Considera que “ter sido um combatente, ter conhecido a guerra por dentro” deu-lhe “autoridade moral para poder ser mais fortemente ainda contra a ideia da guerra como solução última da questão colonial”.

Foi nas ruas de Luanda que foi preso. Esteve isolado no cárcere, até que ao seu lado, também preso estava o escritor Luandino Vieira que lhe enviou uma mensagem.

Primeiro mandou-lhe um “queijo e uma laranja” que Alegre, desconhecendo a proveniência, não comeu. Depois, recorda o histórico socialista: "encontrei uma caixa de fósforos, em que me dizia: 'sei quem tu és, estamos contigo, não estás só e todas as madrugadas um de nós assobiará o 'Plaine, ma plaine', aquela canção russa'”.

Essa música salvou-o, conta Alegre. “Aquilo deu-me uma força, que não imagina! Eu estava ali isolado, rodeado pelos 'Pides' e a ser interrogado. Ouvia-a o assobio deles e era como se fosse uma multidão dentro de mim”.

Sem papel ou caneta para escrever na prisão, na sua cabeça nasceram os primeiros poemas do livro “Praça da Canção”. De regresso a Portugal, foi por causa dos seus versos cantados que acabou por passar à clandestinidade em Argel.

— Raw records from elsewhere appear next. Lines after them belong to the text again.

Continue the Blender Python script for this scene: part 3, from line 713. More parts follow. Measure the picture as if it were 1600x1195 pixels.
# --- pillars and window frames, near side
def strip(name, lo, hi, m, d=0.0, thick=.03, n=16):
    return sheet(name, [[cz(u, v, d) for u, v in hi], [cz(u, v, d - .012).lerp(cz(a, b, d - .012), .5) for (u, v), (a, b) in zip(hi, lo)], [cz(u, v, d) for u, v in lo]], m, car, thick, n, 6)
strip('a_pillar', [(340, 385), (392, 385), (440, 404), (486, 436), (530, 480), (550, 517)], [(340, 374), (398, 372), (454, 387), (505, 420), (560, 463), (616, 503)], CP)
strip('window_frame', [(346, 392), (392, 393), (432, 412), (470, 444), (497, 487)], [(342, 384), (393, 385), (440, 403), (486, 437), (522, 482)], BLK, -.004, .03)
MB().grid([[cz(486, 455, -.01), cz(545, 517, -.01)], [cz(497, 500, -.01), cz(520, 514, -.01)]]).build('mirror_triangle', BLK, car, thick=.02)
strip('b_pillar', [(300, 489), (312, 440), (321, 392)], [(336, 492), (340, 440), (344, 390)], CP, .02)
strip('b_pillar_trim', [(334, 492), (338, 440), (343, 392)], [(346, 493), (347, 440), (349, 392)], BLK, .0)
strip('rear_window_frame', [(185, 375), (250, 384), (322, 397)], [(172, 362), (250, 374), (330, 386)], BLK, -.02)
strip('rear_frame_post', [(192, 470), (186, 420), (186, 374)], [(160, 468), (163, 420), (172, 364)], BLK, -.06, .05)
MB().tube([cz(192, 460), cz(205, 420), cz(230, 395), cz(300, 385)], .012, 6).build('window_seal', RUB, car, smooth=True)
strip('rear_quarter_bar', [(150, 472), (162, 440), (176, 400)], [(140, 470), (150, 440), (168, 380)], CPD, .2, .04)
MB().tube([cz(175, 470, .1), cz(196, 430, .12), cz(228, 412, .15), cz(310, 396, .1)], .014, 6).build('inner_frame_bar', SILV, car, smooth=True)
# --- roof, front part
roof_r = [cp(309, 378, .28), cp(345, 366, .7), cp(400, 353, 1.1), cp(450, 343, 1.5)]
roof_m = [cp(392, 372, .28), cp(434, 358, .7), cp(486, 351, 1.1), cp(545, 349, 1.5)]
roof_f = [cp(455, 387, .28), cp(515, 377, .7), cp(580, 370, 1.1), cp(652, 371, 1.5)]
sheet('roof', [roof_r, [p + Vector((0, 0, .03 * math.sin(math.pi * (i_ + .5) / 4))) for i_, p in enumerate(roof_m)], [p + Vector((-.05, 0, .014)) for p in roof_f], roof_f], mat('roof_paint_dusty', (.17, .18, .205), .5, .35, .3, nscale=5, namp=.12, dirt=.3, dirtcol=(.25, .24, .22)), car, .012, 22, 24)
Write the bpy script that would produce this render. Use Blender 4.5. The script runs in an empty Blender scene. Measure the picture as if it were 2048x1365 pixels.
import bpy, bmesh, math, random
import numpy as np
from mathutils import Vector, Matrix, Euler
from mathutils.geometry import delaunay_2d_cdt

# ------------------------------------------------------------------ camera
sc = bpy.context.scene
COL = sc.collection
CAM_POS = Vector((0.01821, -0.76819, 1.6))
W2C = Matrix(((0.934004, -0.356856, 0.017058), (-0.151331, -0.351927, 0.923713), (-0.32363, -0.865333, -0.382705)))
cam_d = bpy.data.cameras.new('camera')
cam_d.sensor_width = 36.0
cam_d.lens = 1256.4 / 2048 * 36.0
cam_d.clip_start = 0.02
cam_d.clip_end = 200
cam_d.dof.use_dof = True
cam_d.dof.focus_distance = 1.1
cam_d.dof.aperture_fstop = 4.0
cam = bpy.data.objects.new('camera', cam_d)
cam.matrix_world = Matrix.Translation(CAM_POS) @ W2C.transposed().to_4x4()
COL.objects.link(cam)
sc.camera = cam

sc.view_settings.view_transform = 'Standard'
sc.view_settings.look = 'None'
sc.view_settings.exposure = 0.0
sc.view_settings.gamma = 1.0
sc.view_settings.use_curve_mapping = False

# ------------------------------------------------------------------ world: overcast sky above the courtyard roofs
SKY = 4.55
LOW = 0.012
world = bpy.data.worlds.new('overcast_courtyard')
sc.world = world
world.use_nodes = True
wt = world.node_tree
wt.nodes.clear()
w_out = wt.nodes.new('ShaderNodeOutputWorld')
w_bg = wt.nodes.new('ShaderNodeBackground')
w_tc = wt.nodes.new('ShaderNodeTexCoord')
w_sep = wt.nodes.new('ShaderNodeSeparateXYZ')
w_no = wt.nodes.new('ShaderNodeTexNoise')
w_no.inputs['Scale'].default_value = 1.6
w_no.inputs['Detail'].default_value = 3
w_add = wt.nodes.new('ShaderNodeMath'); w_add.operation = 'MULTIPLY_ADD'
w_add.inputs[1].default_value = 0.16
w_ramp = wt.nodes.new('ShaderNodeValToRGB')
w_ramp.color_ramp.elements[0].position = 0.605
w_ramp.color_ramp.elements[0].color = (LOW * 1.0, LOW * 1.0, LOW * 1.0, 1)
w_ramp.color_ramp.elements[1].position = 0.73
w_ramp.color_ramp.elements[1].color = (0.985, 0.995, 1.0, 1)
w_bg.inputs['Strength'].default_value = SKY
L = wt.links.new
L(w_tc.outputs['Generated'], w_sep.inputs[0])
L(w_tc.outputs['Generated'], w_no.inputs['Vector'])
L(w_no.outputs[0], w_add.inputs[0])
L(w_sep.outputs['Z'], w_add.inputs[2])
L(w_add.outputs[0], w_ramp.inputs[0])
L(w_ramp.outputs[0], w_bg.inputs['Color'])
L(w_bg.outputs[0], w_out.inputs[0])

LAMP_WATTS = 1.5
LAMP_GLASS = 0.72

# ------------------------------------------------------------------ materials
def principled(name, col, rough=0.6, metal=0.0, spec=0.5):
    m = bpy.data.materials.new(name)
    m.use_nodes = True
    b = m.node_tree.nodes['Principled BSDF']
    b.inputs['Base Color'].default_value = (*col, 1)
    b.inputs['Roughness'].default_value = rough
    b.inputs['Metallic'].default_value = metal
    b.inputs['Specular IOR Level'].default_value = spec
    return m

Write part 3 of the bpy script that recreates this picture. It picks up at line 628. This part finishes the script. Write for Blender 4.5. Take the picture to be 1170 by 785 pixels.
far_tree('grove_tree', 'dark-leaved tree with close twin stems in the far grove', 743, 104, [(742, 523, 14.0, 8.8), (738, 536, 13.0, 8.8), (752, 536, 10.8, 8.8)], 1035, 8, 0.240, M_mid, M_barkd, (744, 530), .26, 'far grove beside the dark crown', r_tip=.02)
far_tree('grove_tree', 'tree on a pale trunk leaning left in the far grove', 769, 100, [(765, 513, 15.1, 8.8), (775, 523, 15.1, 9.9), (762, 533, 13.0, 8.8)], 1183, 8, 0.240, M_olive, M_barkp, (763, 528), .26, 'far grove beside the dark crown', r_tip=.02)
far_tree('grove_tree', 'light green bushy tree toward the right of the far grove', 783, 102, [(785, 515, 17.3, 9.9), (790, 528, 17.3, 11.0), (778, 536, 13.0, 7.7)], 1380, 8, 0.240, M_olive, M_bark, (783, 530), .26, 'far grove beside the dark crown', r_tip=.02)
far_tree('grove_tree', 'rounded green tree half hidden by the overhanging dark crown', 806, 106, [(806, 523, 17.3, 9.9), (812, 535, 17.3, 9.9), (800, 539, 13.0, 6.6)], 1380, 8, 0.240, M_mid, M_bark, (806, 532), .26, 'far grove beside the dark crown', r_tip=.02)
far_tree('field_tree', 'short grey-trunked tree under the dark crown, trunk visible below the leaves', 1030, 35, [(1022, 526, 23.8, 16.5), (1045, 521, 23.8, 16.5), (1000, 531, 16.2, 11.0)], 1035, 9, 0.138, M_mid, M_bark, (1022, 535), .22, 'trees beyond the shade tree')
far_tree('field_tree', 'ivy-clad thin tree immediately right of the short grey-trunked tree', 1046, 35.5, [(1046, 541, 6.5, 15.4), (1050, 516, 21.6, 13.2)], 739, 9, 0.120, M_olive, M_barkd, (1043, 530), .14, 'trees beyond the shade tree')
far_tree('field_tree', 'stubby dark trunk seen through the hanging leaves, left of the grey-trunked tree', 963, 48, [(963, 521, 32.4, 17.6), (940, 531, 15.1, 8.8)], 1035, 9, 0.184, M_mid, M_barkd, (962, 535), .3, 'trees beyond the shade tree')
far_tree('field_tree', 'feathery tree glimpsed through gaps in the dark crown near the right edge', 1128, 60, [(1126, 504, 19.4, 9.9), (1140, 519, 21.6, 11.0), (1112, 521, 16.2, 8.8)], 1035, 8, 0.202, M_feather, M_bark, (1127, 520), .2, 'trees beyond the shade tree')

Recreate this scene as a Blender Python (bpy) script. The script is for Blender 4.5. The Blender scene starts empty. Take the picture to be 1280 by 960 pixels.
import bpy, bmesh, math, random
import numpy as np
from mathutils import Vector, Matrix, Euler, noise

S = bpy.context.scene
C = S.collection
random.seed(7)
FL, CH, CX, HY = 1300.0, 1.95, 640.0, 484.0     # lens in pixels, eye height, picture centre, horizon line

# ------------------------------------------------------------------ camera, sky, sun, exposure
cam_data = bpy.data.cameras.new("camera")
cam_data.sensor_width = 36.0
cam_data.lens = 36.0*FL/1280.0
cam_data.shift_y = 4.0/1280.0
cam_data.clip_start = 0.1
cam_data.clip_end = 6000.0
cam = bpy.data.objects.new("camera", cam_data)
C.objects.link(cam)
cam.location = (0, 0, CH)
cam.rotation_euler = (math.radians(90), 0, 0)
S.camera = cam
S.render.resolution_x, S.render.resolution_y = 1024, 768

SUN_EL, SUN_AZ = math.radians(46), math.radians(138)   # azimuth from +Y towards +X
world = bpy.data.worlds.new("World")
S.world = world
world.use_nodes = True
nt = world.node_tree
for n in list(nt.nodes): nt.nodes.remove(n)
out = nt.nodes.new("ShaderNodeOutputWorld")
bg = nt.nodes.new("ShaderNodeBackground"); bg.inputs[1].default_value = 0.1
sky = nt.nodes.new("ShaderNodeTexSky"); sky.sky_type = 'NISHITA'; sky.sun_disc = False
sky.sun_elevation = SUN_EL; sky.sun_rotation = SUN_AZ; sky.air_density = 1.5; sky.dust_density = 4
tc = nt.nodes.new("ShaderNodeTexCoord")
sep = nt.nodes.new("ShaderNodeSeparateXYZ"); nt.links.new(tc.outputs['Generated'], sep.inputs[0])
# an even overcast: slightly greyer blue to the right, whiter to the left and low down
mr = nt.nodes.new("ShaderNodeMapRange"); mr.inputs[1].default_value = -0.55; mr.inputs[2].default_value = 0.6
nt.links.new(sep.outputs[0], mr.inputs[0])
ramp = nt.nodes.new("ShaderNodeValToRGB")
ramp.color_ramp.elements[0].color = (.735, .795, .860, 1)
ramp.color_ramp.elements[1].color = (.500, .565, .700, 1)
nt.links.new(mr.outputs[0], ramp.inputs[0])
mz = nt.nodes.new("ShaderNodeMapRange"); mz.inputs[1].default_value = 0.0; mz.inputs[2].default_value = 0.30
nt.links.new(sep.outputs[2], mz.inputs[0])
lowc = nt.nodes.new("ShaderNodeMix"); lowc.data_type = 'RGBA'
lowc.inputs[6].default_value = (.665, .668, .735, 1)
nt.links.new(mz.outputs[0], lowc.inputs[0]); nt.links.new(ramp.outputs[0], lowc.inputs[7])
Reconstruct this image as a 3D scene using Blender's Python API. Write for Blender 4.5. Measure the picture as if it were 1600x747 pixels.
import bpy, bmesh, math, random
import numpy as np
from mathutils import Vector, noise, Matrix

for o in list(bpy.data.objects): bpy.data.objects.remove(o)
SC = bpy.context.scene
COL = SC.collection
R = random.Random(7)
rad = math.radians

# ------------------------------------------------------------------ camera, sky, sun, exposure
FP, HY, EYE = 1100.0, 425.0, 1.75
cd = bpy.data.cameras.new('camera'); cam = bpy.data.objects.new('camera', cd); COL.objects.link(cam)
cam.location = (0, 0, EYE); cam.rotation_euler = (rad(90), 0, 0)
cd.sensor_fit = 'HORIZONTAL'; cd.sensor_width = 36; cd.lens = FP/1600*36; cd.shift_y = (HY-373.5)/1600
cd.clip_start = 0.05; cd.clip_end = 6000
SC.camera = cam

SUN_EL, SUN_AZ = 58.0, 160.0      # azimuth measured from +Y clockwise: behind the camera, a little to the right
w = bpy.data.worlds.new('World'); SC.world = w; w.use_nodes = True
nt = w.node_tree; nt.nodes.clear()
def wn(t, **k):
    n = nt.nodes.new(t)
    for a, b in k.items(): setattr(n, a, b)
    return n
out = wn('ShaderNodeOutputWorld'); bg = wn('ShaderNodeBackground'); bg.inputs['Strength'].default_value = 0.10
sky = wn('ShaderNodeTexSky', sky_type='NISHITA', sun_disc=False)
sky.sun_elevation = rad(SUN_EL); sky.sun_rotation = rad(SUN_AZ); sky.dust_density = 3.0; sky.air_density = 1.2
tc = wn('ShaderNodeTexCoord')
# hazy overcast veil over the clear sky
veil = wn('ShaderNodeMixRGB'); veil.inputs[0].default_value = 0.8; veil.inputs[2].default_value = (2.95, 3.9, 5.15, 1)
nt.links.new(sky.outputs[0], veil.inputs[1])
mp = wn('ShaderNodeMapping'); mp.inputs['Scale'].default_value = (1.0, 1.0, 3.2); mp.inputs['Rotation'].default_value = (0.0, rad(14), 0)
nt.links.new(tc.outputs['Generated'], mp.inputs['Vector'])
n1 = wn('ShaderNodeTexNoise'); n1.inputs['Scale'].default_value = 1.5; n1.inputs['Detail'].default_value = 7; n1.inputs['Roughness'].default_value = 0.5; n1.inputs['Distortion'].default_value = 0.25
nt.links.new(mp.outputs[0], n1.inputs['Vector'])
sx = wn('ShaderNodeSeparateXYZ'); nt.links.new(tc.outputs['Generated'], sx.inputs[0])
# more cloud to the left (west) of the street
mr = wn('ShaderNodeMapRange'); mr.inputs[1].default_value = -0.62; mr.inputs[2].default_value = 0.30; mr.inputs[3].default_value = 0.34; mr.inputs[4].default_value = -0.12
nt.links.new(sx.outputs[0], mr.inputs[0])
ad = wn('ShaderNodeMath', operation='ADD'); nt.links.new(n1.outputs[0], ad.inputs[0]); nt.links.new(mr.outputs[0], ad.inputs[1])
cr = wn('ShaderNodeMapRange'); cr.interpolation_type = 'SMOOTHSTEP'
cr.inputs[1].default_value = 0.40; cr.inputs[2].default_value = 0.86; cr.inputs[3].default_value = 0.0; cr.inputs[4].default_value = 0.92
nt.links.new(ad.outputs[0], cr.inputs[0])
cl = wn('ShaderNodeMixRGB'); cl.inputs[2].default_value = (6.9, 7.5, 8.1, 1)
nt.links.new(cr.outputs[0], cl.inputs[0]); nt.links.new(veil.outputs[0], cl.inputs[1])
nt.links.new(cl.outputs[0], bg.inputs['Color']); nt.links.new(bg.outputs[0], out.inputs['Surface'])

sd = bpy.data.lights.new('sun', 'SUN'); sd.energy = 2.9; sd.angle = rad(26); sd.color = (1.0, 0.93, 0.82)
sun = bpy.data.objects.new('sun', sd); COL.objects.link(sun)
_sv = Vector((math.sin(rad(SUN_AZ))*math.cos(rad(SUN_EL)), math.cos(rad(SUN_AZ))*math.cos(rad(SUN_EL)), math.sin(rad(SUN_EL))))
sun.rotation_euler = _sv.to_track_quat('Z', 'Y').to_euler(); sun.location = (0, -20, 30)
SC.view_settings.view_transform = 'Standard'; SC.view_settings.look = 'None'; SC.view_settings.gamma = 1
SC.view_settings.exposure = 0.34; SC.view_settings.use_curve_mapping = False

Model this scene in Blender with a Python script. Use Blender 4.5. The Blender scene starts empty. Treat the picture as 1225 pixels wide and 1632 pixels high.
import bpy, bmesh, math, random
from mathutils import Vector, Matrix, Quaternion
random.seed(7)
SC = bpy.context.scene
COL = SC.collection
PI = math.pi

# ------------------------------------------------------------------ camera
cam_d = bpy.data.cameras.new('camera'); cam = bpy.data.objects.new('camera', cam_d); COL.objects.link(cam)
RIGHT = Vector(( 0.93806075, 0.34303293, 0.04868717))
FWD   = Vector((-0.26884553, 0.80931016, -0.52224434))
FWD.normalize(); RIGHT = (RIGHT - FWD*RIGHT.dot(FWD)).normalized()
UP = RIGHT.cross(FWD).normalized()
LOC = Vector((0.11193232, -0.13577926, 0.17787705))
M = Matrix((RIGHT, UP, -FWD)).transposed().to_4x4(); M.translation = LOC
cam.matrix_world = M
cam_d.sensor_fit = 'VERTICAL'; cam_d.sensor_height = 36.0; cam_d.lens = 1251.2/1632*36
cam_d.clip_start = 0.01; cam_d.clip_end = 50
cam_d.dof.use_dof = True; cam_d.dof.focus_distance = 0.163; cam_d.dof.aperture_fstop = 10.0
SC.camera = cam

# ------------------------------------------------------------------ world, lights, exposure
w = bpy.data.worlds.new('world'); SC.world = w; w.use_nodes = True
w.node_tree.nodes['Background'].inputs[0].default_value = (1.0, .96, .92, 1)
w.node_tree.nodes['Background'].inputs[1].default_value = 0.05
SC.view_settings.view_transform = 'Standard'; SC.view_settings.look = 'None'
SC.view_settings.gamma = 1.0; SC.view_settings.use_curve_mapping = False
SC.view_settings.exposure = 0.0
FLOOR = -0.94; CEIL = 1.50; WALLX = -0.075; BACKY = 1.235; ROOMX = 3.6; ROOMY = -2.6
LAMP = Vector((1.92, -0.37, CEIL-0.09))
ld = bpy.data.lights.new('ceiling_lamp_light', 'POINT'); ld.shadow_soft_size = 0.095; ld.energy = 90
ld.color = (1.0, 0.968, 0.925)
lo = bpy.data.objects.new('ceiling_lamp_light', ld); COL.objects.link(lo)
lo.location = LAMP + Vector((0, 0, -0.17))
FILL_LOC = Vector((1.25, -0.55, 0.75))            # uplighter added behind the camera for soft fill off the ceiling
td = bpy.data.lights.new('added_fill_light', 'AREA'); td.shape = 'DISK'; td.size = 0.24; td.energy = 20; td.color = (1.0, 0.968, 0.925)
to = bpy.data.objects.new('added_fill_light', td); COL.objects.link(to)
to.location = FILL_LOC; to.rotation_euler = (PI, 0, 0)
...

O autor do preâmbulo da Constituição

Já depois do 25 de Abril, Manuel Alegre integrou a Assembleia Constituinte. Sentava-se ao lado do poeta, como gostava de ser conhecida, Sophia de Mello Breyner.

Dela recorda um discurso fundamental sobre a cultura e da sua força. Alegre recorda que foi ele quem redigiu o preâmbulo da Constituição que viria a ser aprovada mais tarde.

Dos trabalhos, deixa ao microfone do Avenida da Liberdade uma homenagem ao dirigente comunista Carlos Brito.

Era “presidente do grupo parlamentar” e “teve um papel fundamental para que os comunistas cumprissem também o seu papel. Apesar de andarmos à trolha e à bulha cá fora, ali dentro, os deputados cumpriram a sua função de fazerem a Constituição. E ele foi o primeiro dirigente comunista a perceber a importância que era levar a Constituição até ao fim", elogia Manuel Alegre.